Quando la memoria si può toccare

Toccare per far rivivere, con dita generose, persone e parole. Toccare per accarezzare con delicatezza quel volto che appartiene ad un ragazzo, ad una ragazza come me, sfiorarlo con dolcezza trattenendone il calore, l'umanità, lo sguardo per poi restituirlo, integro, prestando tatto, vista, udito e olfatto a coloro che hanno visto la loro gioventù annientata, spezzata, incenerita, resa fumo per ricordare che hanno vissuto e che le loro vite non sono state indegne.

È l'emozionante e coinvolgente messaggio racchiuso in "Touch. Sensi della memoria", la mostra fotografica realizzata dai fotografi Piero Cavagna e Giulio Malfer insieme agli studenti trentini che hanno partecipato al Treno della Memoria, inaugurata a Trento lunedì 25 gennaio nella sala conferenze della Fondazione Caritro che ha sostenuto il progetto e la ospiterà fino al 31 gennaio (9 – 12 e 14.30-17.30, gradita la prenotazione per le scuole)

"Un modo innovativo e particolare di fare memoria, non una semplice commemorazione", ha commentato Cavagna, spiegando l'idea alla base di un'iniziativa in cui veri protagonisti sono i giovani. Dopo la toccante esperienza vissuta andando a visitare i campi di sterminio di Auschwitz e Birkenau, in Polonia, sono loro adesso a toccare e far risuonare corde interiori che risvegliano ricordi e li mantengono in vita, traendoli fuori dall'oblio del passato, e proiettandoli nel futuro dopo averli intessuti nel presente.

Un'opera di intreccio e testimonianza che, nel far tornare alla luce il volto di non c'è più, ha valore immenso se a portarla avanti sono le giovani generazioni poiché, come ha ricordato nel suo intervento Renzo Fracalossi, non bisogna neppure dimenticare che vittime e carnefici erano giovani che avevano circa la stessa età. "Non serve alcuna giustificazione per eliminare vite indegne. Lo scrisse Hitler nel Mein Kampf” – ha spiegato rivolgendosi agli studenti presenti in sala -. Ho conosciuto Shlomo Venezia, ebreo di origine italiana che viveva a Salonicco. Per 46 anni ha taciuto, poi ha iniziato a raccontare ciò che era sepolto nel suo cuore, capendo che era importante parlarne per restituire dignità a chi aveva perso la vita".

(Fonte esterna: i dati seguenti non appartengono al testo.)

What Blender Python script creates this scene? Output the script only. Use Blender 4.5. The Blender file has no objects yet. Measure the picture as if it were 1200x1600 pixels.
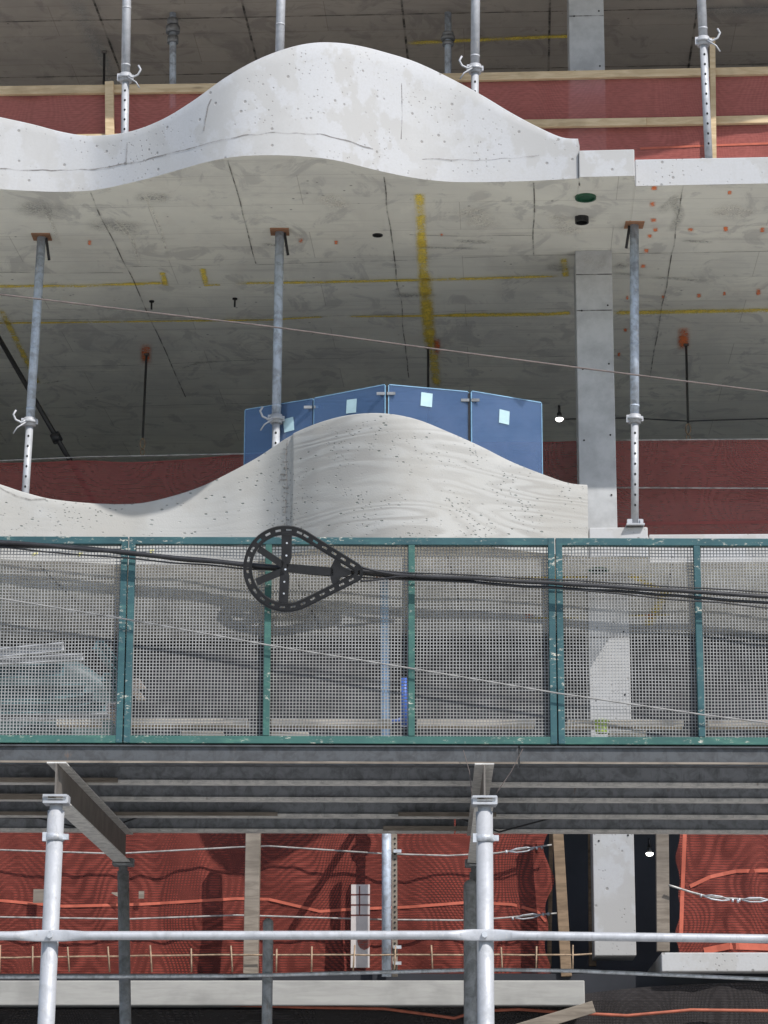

Ogni partecipante al Treno della Memoria sceglie un coetaneo ucciso nei campi polacchi, ne scrive il nome su una garza di cotone che tiene nella memoria con l'impegno ad averlo sempre vicino come un caro amico e con la mostra il "tocco" si fa ancora più reale e prolungato. "Ricordare si riferisce alla partecipazione emotiva personale, rimembrare allude alla comunità nel suo insieme”, ha detto Cavagna, ringraziando i docenti e gli studenti dei tre licei coinvolti, l'Istituto Pavoniano Artigianelli per le Arti grafiche di Trento, il Liceo Artistico Giovanni Pascoli di Bolzano e il CFP Enaip, Istituto per il Legno di Tesero.

È stato così realizzato un cofanetto in cirmolo, scelto proprio perché è un legno profumato, ognuno dedicato alla memoria di un giovane scomparso nella Shoah: "Ogni scatola è unica, abbiamo creato qualcosa che rappresenta l'esistenza così com'è, con le sue imperfezioni e la sua diversità". Al suo interno ci sono un libretto che può essere usato per percorsi di sensibilizzazione nelle scuole e una serie di immagini: strofinando la superficie nera appaiono i volti dei ragazzi "cancellati" per effetto dell'inchiostro termocromico che reagisce al calore di dita che restituiscono nomi ai numeri e luce a vite inghiottite dall'oscurità.